_What is needed_
Write out the entire listing below exactly, with the pictures left out.

** start Raw data **

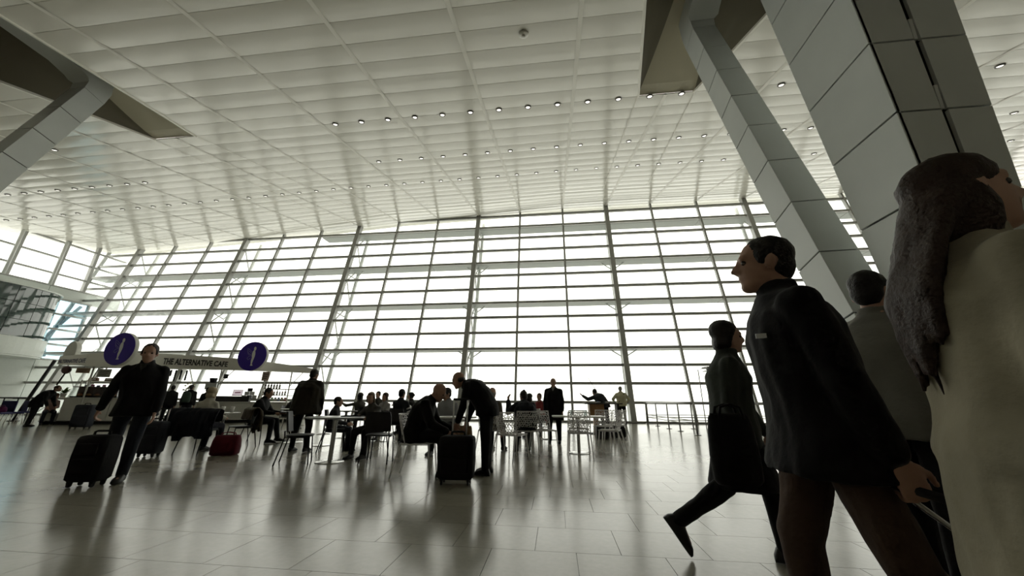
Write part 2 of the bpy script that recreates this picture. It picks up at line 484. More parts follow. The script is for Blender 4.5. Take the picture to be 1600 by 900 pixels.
for j in range(ny):
    y0 = RY-PR*round((RY-YB)/PR)+j*PR; y1 = y0+PR
    for m in range(MLO, MHI+1):
        vs, fs = panel_verts(m, y0, y1)
        if vs[1][0]-vs[0][0] < .15: continue
        mid = V((mx(m+.5), (y0+y1)/2, zc(mx(m+.5), (y0+y1)/2)))
        d = mid-CAM; z_ = d.dot(_fw); px = 800+FPX*d.dot(_rt)/max(.1, z_); py = 450-FPX*d.dot(_up)/max(.1, z_)
        if z_ > .5 and -140 < px < 1740 and -40 < py and y1 < 13.5 and nind < 296:
            rect = not ((m in REC or (m+1) in REC) and y0 < RY) and y1 <= 9.0
            if rect:
                if 'r' not in cache:
                    me = bpy.data.meshes.new('ceiling_panel')
                    me.from_pydata([(a-mx(m), b-y0, c-zc(mx(m), y0)) for a, b, c in vs], [], fs); me.materials.append(M_panel)
                    me.polygons.foreach_set('use_smooth', [i < 4 for i in range(len(fs))]); cache['r'] = me
                o = link('ceiling_panel', cache['r'], parent=ceil); o.location = (mx(m), y0, zc(mx(m), y0))
            else:
                me = bpy.data.meshes.new('ceiling_panel'); me.from_pydata(vs, [], fs); me.materials.append(M_panel)
                me.polygons.foreach_set('use_smooth', [i < 4 for i in range(len(fs))])
                o = link('ceiling_panel', me, parent=ceil)
            nind += 1
        else: stuff.add(vs, fs)
        e0 = [(edge_l(m, y0)-(.06 if not (m in REC and y0 < RY) else 0), y0), (edge_r(m, y0)+(.06 if not (m+1 in REC and y0 < RY) else 0), y0),
              (edge_r(m, y1-.001)+(.06 if not (m+1 in REC and y0 < RY) else 0), y1), (edge_l(m, y1-.001)-(.06 if not (m in REC and y0 < RY) else 0), y1)]
        back.add([(x, y, zc(x, y)+.035) for x, y in e0], [(0,1,2,3)])
o = stuff.build('ceiling_panel_field', M_panel, ceil); o['kind'] = 'stuff'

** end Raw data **

_Correct answer_
Write part 2 of the bpy script that recreates this picture. It picks up at line 484. More parts follow. The script is for Blender 4.5. Take the picture to be 1600 by 900 pixels.
for j in range(ny):
    y0 = RY-PR*round((RY-YB)/PR)+j*PR; y1 = y0+PR
    for m in range(MLO, MHI+1):
        vs, fs = panel_verts(m, y0, y1)
        if vs[1][0]-vs[0][0] < .15: continue
        mid = V((mx(m+.5), (y0+y1)/2, zc(mx(m+.5), (y0+y1)/2)))
        d = mid-CAM; z_ = d.dot(_fw); px = 800+FPX*d.dot(_rt)/max(.1, z_); py = 450-FPX*d.dot(_up)/max(.1, z_)
        if z_ > .5 and -140 < px < 1740 and -40 < py and y1 < 13.5 and nind < 296:
            rect = not ((m in REC or (m+1) in REC) and y0 < RY) and y1 <= 9.0
            if rect:
                if 'r' not in cache:
                    me = bpy.data.meshes.new('ceiling_panel')
                    me.from_pydata([(a-mx(m), b-y0, c-zc(mx(m), y0)) for a, b, c in vs], [], fs); me.materials.append(M_panel)
                    me.polygons.foreach_set('use_smooth', [i < 4 for i in range(len(fs))]); cache['r'] = me
                o = link('ceiling_panel', cache['r'], parent=ceil); o.location = (mx(m), y0, zc(mx(m), y0))
            else:
                me = bpy.data.meshes.new('ceiling_panel'); me.from_pydata(vs, [], fs); me.materials.append(M_panel)
                me.polygons.foreach_set('use_smooth', [i < 4 for i in range(len(fs))])
                o = link('ceiling_panel', me, parent=ceil)
            nind += 1
        else: stuff.add(vs, fs)
        e0 = [(edge_l(m, y0)-(.06 if not (m in REC and y0 < RY) else 0), y0), (edge_r(m, y0)+(.06 if not (m+1 in REC and y0 < RY) else 0), y0),
              (edge_r(m, y1-.001)+(.06 if not (m+1 in REC and y0 < RY) else 0), y1), (edge_l(m, y1-.001)-(.06 if not (m in REC and y0 < RY) else 0), y1)]
        back.add([(x, y, zc(x, y)+.035) for x, y in e0], [(0,1,2,3)])
o = stuff.build('ceiling_panel_field', M_panel, ceil); o['kind'] = 'stuff'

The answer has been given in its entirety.